The first one I came across took me ages - and I eventually found that the fuse feeding the frame output was slightly high resistance - it was quite rare to even have a fuse feeding the frame output, and high resistance fuses were totally unknown.

I can only imagine the fuses were from the same batch, and had a manufacturing defect - but after the first one I saw lot's more, and then sets started appearing from all over the country :D When you took the back off they all had had the frame IC replaced, the capacitors, pretty well everything replaced - just pop a new fuse in, job sorted :D
 

starLED

Member
I can only imagine the fuses were from the same batch, and had a manufacturing defect - but after the first one I saw lot's more, and then sets started appearing from all over the country :D When you took the back off they all had had the frame IC replaced, the capacitors, pretty well everything replaced - just pop a new fuse in, job sorted :D
Knowledge is power.
It must've been quite a physical workout working on those CRT's, compared to lighter LCD TV's.
 

Nigel Goodwin

Super Moderator
Most Helpful Member
Knowledge is power.
It must've been quite a physical workout working on those CRT's, compared to lighter LCD TV's.

36 inch Sony's were probably the heaviest (Trinitron CRT's weigh more than others - thicker glass), you could barely lift them with two people, and on the box it recommended four people - but there's no way to get through a doorway with four people round it.
 

starLED

Member
Those 36 Sony's weighted 98 kg.
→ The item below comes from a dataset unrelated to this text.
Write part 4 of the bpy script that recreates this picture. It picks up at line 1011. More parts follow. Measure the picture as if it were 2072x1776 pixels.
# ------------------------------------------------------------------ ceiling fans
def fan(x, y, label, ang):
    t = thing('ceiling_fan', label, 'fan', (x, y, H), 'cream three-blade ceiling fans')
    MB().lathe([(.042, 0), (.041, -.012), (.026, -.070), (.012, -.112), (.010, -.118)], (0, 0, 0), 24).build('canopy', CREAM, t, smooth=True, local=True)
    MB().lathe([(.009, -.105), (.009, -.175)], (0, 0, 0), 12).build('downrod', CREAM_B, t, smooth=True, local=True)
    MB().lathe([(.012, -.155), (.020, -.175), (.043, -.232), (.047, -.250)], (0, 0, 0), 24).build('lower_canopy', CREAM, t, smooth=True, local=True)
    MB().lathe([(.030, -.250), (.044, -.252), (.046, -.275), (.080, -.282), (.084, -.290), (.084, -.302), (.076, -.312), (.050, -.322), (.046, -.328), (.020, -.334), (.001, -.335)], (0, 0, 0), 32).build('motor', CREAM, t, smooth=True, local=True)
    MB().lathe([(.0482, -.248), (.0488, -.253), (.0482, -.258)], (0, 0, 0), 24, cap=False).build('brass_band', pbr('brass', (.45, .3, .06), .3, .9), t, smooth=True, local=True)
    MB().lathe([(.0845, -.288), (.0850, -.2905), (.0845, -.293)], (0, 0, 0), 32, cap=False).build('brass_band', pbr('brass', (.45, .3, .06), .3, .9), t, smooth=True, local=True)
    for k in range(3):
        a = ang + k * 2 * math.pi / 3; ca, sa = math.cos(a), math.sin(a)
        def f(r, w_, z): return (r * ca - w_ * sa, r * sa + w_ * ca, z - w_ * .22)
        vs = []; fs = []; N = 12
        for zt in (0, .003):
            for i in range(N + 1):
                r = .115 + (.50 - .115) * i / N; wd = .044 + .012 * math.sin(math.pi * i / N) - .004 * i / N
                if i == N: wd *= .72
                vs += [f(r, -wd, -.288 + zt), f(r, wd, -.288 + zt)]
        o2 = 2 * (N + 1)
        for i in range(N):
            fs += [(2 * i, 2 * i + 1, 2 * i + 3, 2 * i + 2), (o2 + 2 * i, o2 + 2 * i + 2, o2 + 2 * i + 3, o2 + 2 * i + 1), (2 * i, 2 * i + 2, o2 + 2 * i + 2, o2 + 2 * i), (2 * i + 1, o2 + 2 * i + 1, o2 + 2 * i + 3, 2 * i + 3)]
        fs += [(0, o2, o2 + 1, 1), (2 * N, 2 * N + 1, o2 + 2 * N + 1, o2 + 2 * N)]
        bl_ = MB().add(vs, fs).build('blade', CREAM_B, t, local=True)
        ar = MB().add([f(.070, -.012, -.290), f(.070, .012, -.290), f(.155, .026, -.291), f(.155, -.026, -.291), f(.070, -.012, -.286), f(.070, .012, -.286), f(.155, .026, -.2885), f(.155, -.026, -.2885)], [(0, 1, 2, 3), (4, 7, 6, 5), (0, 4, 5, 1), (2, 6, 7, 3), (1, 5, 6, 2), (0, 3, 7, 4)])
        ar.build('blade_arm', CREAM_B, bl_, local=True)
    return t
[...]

My piano weighs less. ;)

h15836FV16_MT.jpeg
 

Nigel Goodwin

Super Moderator
Most Helpful Member
Those 36 Sony's weighted 98 kg. My piano weighs less. ;)
Acoustic or Electronic :D

I bought my daughter one, had to be electronic as it had to go upstairs - pity as I was offered a number of acoustic pianos for free. Even the Yamaha electronic one was pretty heavy to take upstairs though, basically a big heavy keyboard and flat pack piano shaped case, pedals etc.